Friday, November 25, 2016

Hillary Clinton and the Populist Revolt - The New Yorker

This is a long read.  The opening doesn't tell you much - except that he will treat everyone with respect...except for Donald Trump.
He recognizes that Trumpism is a rebellion against Republican establishment conservatism and liberal  Democrats.  There's a lot of recognition the "strangers in their own land" laments of Trump voters.  And recognition that the Democratic Party has lost its (white) working class base.  [Why is another question: to me it is the cybernetic revolution and the marginalization of trade unions, envy, and racism.]

I can't, not at this hour at least, capture his argument except to say read it.  It's behind a paywall, I think.  But the long essay is in the October 3 issue of the New Yorker.  And keep an eye out for his name: George Packer.
Hillary Clinton and the Populist Revolt - The New Yorker
by George Packer  October 24, 2016

***I sat down across from [Hillary Clinton]. With only a few weeks left until the election, I wanted to ask her about the voters she’s had the most trouble winning. Why were so many downwardly mobile white Americans supporting Donald Trump?

“It’s ‘Pox on both your houses,’ ” Clinton said. “It was certainly a rejection of every other Republican running. So pick the guy who’s the outsider, pick the guy who’s giving you an explanation—in my view, a trumped-up one, not convincing—but, nevertheless, people are hungry for that.” Voters needed a narrative for their lives, she said, including someone to blame for what had gone wrong. “Donald Trump came up with a fairly simple, easily understood, and to some extent satisfying story. And I think we Democrats have not provided as clear a message about how we see the economy as we need to.” She continued, “We need to get back to claiming the economic mantle—that we are the ones who create the jobs, who provide the support that is needed to get more fairness into the economy.”

Clinton has given a lot of thought to economic policy. She wants to use tax incentives and other enticements to nudge corporations into focussing less on share price and more on “long-term investments,” in research, equipment, and workers. She said, “We have come to heavily favor the financial markets over the otherwise productive markets,” including manufacturing, “which have been pushed to a narrower place within the over-all economy while an enormous amount of intelligence, effort, and dollars went into spinning transactions.” As she plunged into the details, her eyes widened, her color rose, and her finger occasionally gave the table a thump for emphasis. “I want to really marry the public and the private sector,” she said. Her ideas are progressive but incrementalist: raise the federal minimum wage to twelve dollars an hour, but not fifteen; support free trade, as long as workers’ rights are protected and corporations aren’t allowed to evade regulations.

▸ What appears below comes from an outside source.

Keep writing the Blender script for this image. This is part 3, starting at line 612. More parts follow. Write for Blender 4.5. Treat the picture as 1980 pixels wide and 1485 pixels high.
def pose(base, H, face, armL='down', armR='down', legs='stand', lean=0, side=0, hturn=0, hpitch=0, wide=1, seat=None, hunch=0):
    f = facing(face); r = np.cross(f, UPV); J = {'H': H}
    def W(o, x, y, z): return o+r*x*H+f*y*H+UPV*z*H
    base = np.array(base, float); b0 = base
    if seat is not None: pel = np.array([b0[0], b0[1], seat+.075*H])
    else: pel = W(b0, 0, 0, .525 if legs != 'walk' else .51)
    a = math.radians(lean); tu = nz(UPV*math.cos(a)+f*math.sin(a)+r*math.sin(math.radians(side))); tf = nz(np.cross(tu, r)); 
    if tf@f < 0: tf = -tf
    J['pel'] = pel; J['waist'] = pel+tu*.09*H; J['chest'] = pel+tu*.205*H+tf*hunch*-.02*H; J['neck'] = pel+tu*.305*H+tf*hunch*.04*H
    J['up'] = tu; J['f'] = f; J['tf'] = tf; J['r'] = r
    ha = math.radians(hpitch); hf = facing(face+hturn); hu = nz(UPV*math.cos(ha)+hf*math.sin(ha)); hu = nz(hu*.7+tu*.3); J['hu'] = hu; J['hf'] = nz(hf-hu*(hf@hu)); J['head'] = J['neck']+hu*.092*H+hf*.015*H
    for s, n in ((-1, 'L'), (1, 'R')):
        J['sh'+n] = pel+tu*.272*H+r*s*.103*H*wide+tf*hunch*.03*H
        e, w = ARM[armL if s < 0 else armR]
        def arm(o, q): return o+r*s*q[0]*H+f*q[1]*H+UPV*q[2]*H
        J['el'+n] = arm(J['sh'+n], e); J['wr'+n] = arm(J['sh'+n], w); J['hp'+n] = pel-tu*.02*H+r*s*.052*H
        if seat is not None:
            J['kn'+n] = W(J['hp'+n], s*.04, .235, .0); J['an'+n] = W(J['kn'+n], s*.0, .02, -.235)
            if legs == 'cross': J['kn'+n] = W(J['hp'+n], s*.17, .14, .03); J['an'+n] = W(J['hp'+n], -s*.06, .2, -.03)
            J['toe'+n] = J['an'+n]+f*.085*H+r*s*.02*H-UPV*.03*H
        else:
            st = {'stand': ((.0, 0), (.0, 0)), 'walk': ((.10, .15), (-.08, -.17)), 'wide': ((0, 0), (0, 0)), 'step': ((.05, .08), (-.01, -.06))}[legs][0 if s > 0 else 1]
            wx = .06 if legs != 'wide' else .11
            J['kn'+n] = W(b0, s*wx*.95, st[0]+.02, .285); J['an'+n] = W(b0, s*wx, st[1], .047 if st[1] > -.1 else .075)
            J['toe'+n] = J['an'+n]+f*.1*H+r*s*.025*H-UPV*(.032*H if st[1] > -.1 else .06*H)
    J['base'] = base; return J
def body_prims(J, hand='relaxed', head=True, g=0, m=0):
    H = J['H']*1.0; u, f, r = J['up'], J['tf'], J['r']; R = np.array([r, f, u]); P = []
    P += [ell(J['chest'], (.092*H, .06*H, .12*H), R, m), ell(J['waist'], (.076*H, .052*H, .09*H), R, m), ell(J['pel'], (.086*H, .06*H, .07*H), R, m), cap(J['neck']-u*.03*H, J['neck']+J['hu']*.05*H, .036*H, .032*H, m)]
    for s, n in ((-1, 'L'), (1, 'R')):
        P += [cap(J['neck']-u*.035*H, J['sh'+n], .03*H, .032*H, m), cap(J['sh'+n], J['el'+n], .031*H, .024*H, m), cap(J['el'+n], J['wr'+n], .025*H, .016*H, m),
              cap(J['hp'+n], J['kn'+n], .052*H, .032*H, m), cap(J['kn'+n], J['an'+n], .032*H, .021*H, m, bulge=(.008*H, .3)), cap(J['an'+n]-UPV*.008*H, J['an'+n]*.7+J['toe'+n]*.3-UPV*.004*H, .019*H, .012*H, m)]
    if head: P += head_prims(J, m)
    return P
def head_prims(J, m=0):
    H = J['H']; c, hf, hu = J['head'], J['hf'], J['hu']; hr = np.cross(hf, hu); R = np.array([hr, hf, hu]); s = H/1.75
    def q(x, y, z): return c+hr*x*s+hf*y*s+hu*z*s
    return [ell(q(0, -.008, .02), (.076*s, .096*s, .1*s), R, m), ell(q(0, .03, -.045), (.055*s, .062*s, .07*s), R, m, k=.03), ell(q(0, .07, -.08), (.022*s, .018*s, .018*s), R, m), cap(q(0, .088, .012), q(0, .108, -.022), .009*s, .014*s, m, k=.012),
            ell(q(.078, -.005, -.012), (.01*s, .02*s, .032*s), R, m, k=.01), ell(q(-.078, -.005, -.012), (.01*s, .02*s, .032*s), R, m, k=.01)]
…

The thumps got harder when Clinton turned to the Democratic Party. In her acceptance speech at the Philadelphia Convention, she said, “Americans are willing to work—and work hard. But right now an awful lot of people feel there is less and less respect for the work they do. And less respect for them, period. Democrats, we are the party of working people, but we haven’t done a good enough job showing we get what you’re going through.” One didn’t often hear that thought from Democratic politicians, and I asked Clinton what she had meant by it.